Helen McCrory died yesterday, aged 52

(Getty Images)

Helen McCrory was a titan of our British theatre and our screens. Without question.

And God, she was glamorous too, we certainly shared a love of frocks. But I mostly knew her as a mum.

Her life as one half of a fabulously charismatic celebrity marriage was rarely discussed - though we did both talk about our work. She was serious and passionate about every job she took on.

Our two sons have been best friends from the age of four. School gate, school run, play dates and sports picnics.

Phone calls in the middle of the night as one of the boys decided home was where the heart was. And parents were scrambled into cars at 1am.

Long cold afternoons watching the boys toboggan up and down London hills until Helen turned blue. This was the real centre of her and Damian’s life as much as the photographs and their huge careers painted a different picture.

I always considered her as one of the smartest women I knew. Sharp humour; big heart.

This is classic Helen in an interview on her and Damian juggling their careers: “We do everything very badly,” she laughed when asked about how they organised their lives at home in Tufnell Park.
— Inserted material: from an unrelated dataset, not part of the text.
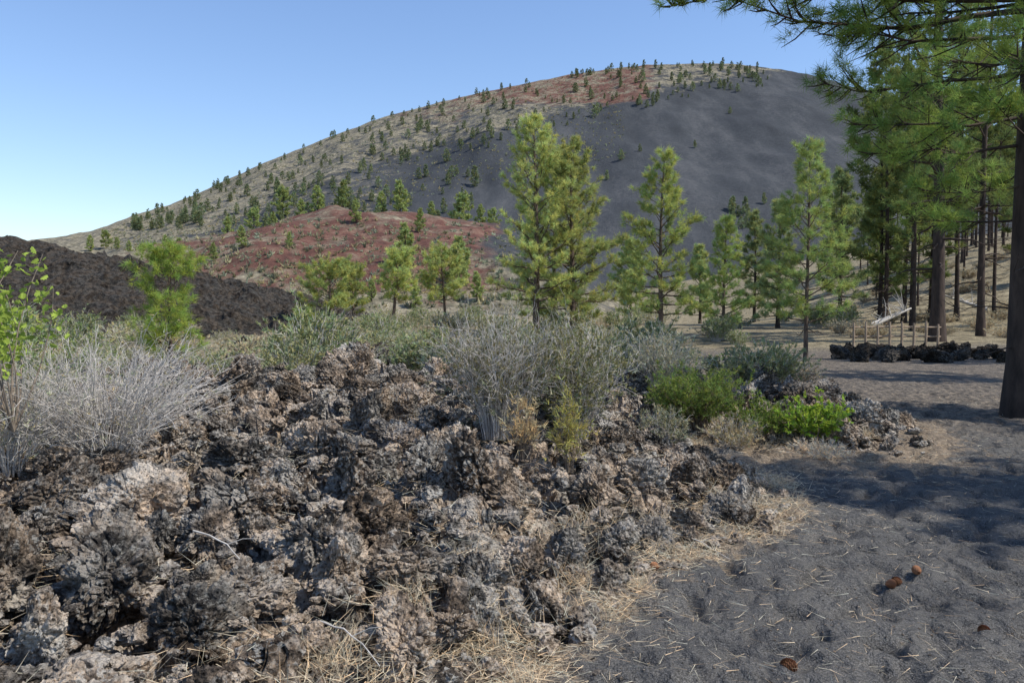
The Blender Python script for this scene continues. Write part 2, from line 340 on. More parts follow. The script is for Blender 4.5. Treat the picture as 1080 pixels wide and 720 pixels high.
tries=0; pts=[(at(p,360,y)[0],y,r) for p,y,r in [(292,9.6,.18),(303,9.5,.22),(352,9.8,.24),(375,9.9,.18),(398,10.2,.22),(255,9.0,.2),(60,5.0,.31),(150,4.6,.29),(250,4.8,.26),(455,5.6,.25),(330,6.4,.29),(905,9.3,.25),(220,8.2,.25),(420,8.8,.23),(330,4.1,.24),(430,3.9,.19),(110,3.7,.26),(200,3.2,.2),(260,3.6,.19),(370,5.2,.24)]]
for px,py,r in [(500,705,.13),(535,660,.15),(575,635,.13),(620,612,.16),(668,590,.14),(712,578,.15),(752,566,.13),(790,556,.16),(808,532,.13),(800,510,.14),(762,490,.14),(728,478,.16),(735,530,.18),(690,545,.2),(645,560,.18)]:
    a,b,c=ray(px,py); t=-CAMZ/c; pts.append((a*t-.12,b*t+.08,r))
NC=len(pts)
while len(pts)<252 and tries<9000:
    tries+=1; y=2.3+rs.rand()**.85*10.5; x=rs.uniform(-.72*y-.3,.60*y+.2)
    s=float(sdp(np.array([x]),np.array([y]))[0])
    if s<.02: continue
    r=(.10+.17*rs.rand()**1.4)*(1+.045*y) if s>.35 else rs.uniform(.07,.16)*(1+.04*y)
    if x>1.8: r*=.72
    if math.hypot(x,y)<2.1+r: continue
    if any((x-a)**2+(y-b)**2<(.66*(r+c))**2 for a,b,c in pts): continue
    pts.append((x,y,r))
print('boulders',len(pts),tries)
def boulder_label(x,y):
    px=540+F*x/y
    if y<4.2: return 'rugged grey lichen-speckled lava boulder in the nearest part of the flow'
    if px<230: return 'rugged dark lava boulder in the left part of the flow by the grey twiggy bush'
    if x>1.0 and y<7.6: return 'low black lava boulder at the flow edge beside the open cinder ground'
    if x>1.5: return 'dark lava boulder in the outcrop around the green shrubs'
    if y>8: return 'black lava boulder on the far crest of the flow below the pale shrubs'
    return 'craggy brown and grey lava boulder in the middle of the flow'
for i,(x,y,r) in enumerate(pts):
    hb,_=lava_base(x,y); z=max(0,float(hb[0]))+(r*rs.uniform(-.3,.15) if i>=NC else .05*r)
    o=ob('lava_boulder',PR[i%10],None,(x,y,z),(rs.uniform(-.9,.9),rs.uniform(-.9,.9),rs.uniform(0,6.28)),(r*rs.uniform(.95,1.35),r*rs.uniform(.8,1.15),r*rs.uniform(.8,1.2)))
    tag(o,boulder_label(x,y),'lava boulder',boulder_label(x,y).replace('boulder','boulders'))
for i in range(26):
    Yd=rs.uniform(23,26.5); px=888+i*6.9+rs.uniform(-4,4); x=at(px,360,Yd)[0]; r=rs.uniform(.2,.34)
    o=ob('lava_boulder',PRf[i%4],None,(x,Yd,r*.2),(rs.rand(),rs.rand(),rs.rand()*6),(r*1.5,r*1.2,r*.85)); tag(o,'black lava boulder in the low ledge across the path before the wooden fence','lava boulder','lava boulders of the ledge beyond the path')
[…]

“I don’t know how we juggle. There is a lot of unsexy diary time. I’m continually trying to work out what we’re doing tomorrow and if the kids are now old enough to drive themselves to school.”

I had been looking forward to a dose of that characteristic dry wit; to seeing you again. A colossal character in a marriage of two colossal characters. Together they zinged.

But Helen wore her star presence lightly, never tried to dominate the room at the expense of others, instead thoughtfully drawing you in.

Our last chat, like many, was in her lovely kitchen. Struggling then, with her usual grace, humility and selflessness with hugely challenging health issues.

She was very private and none of us intruded on that unless invited. Fearsomely brave, her fragility also made her immensely human. No bitterness or sadness as she faced her illness. Only heroic generosity towards those she loved, giving them the strength to go on.

Damian, Manon and Gully were the very centre of her life. And for them she was the burning light they circulated around. I am heartbroken for them. My son is planning his support for his best friend.

Her husband described her to us as a meteor. She has left this world. But she will forever shine on.